Work required: Transcribe the data that follows precisely, omitting nothing.

Collected data:
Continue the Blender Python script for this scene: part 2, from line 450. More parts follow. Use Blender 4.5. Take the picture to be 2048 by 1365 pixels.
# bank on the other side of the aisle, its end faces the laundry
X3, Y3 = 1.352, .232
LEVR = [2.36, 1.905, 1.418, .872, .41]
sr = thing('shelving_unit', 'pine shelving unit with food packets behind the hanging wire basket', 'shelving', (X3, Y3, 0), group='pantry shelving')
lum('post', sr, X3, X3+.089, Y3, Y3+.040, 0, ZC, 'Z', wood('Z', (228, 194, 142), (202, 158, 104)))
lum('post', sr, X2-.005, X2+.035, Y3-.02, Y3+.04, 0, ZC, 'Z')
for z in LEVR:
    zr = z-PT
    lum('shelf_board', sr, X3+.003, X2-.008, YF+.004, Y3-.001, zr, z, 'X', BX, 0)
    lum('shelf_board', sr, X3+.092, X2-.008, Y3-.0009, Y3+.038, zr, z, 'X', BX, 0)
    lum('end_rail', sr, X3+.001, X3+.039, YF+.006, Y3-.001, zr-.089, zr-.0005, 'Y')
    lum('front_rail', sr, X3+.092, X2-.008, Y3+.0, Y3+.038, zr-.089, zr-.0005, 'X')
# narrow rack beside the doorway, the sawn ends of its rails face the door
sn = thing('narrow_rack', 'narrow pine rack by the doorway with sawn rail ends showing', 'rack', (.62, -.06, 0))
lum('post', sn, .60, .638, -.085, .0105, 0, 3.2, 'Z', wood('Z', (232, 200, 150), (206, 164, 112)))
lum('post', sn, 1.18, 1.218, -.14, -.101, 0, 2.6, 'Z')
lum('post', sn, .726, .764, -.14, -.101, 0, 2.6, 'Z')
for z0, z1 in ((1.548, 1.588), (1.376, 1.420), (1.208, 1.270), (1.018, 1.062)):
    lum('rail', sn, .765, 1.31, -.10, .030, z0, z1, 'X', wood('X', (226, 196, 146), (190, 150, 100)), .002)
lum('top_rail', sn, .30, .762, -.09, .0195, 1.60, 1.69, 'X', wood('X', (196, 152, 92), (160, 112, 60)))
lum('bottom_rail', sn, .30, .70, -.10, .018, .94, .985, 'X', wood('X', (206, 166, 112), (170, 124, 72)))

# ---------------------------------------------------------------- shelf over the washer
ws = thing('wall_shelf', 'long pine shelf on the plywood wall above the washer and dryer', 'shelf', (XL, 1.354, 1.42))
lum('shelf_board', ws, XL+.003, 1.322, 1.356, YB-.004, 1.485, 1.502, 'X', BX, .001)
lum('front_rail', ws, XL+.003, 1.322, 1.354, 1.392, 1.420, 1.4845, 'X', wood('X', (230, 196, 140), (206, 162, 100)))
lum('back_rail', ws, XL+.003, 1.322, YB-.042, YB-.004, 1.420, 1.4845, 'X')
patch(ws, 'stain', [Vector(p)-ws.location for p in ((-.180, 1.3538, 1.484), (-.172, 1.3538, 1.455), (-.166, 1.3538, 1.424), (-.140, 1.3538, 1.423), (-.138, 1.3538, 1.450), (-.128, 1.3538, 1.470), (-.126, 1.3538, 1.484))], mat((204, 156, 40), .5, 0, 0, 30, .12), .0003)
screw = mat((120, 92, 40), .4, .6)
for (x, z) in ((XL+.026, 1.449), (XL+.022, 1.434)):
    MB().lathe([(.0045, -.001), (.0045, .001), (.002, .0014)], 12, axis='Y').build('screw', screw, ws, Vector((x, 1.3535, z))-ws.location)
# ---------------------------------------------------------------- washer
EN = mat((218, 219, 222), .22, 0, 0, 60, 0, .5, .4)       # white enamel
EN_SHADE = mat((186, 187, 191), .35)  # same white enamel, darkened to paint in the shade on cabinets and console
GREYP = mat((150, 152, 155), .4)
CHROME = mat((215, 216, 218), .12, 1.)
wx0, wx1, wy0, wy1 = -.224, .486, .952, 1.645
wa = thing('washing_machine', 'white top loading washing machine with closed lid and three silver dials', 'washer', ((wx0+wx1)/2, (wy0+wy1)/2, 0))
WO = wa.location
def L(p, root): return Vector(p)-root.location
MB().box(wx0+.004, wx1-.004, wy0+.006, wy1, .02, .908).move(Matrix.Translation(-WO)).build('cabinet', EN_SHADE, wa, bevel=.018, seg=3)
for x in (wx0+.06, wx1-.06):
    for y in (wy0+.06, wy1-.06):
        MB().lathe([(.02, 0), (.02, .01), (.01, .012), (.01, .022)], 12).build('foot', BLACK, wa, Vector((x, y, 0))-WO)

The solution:
Continue the Blender Python script for this scene: part 2, from line 450. More parts follow. Use Blender 4.5. Take the picture to be 2048 by 1365 pixels.
# bank on the other side of the aisle, its end faces the laundry
X3, Y3 = 1.352, .232
LEVR = [2.36, 1.905, 1.418, .872, .41]
sr = thing('shelving_unit', 'pine shelving unit with food packets behind the hanging wire basket', 'shelving', (X3, Y3, 0), group='pantry shelving')
lum('post', sr, X3, X3+.089, Y3, Y3+.040, 0, ZC, 'Z', wood('Z', (228, 194, 142), (202, 158, 104)))
lum('post', sr, X2-.005, X2+.035, Y3-.02, Y3+.04, 0, ZC, 'Z')
for z in LEVR:
    zr = z-PT
    lum('shelf_board', sr, X3+.003, X2-.008, YF+.004, Y3-.001, zr, z, 'X', BX, 0)
    lum('shelf_board', sr, X3+.092, X2-.008, Y3-.0009, Y3+.038, zr, z, 'X', BX, 0)
    lum('end_rail', sr, X3+.001, X3+.039, YF+.006, Y3-.001, zr-.089, zr-.0005, 'Y')
    lum('front_rail', sr, X3+.092, X2-.008, Y3+.0, Y3+.038, zr-.089, zr-.0005, 'X')
# narrow rack beside the doorway, the sawn ends of its rails face the door
sn = thing('narrow_rack', 'narrow pine rack by the doorway with sawn rail ends showing', 'rack', (.62, -.06, 0))
lum('post', sn, .60, .638, -.085, .0105, 0, 3.2, 'Z', wood('Z', (232, 200, 150), (206, 164, 112)))
lum('post', sn, 1.18, 1.218, -.14, -.101, 0, 2.6, 'Z')
lum('post', sn, .726, .764, -.14, -.101, 0, 2.6, 'Z')
for z0, z1 in ((1.548, 1.588), (1.376, 1.420), (1.208, 1.270), (1.018, 1.062)):
    lum('rail', sn, .765, 1.31, -.10, .030, z0, z1, 'X', wood('X', (226, 196, 146), (190, 150, 100)), .002)
lum('top_rail', sn, .30, .762, -.09, .0195, 1.60, 1.69, 'X', wood('X', (196, 152, 92), (160, 112, 60)))
lum('bottom_rail', sn, .30, .70, -.10, .018, .94, .985, 'X', wood('X', (206, 166, 112), (170, 124, 72)))

# ---------------------------------------------------------------- shelf over the washer
ws = thing('wall_shelf', 'long pine shelf on the plywood wall above the washer and dryer', 'shelf', (XL, 1.354, 1.42))
lum('shelf_board', ws, XL+.003, 1.322, 1.356, YB-.004, 1.485, 1.502, 'X', BX, .001)
lum('front_rail', ws, XL+.003, 1.322, 1.354, 1.392, 1.420, 1.4845, 'X', wood('X', (230, 196, 140), (206, 162, 100)))
lum('back_rail', ws, XL+.003, 1.322, YB-.042, YB-.004, 1.420, 1.4845, 'X')
patch(ws, 'stain', [Vector(p)-ws.location for p in ((-.180, 1.3538, 1.484), (-.172, 1.3538, 1.455), (-.166, 1.3538, 1.424), (-.140, 1.3538, 1.423), (-.138, 1.3538, 1.450), (-.128, 1.3538, 1.470), (-.126, 1.3538, 1.484))], mat((204, 156, 40), .5, 0, 0, 30, .12), .0003)
screw = mat((120, 92, 40), .4, .6)
for (x, z) in ((XL+.026, 1.449), (XL+.022, 1.434)):
    MB().lathe([(.0045, -.001), (.0045, .001), (.002, .0014)], 12, axis='Y').build('screw', screw, ws, Vector((x, 1.3535, z))-ws.location)
# ---------------------------------------------------------------- washer
EN = mat((218, 219, 222), .22, 0, 0, 60, 0, .5, .4)       # white enamel
EN_SHADE = mat((186, 187, 191), .35)  # same white enamel, darkened to paint in the shade on cabinets and console
GREYP = mat((150, 152, 155), .4)
CHROME = mat((215, 216, 218), .12, 1.)
wx0, wx1, wy0, wy1 = -.224, .486, .952, 1.645
wa = thing('washing_machine', 'white top loading washing machine with closed lid and three silver dials', 'washer', ((wx0+wx1)/2, (wy0+wy1)/2, 0))
WO = wa.location
def L(p, root): return Vector(p)-root.location
MB().box(wx0+.004, wx1-.004, wy0+.006, wy1, .02, .908).move(Matrix.Translation(-WO)).build('cabinet', EN_SHADE, wa, bevel=.018, seg=3)
for x in (wx0+.06, wx1-.06):
    for y in (wy0+.06, wy1-.06):
        MB().lathe([(.02, 0), (.02, .01), (.01, .012), (.01, .022)], 12).build('foot', BLACK, wa, Vector((x, y, 0))-WO)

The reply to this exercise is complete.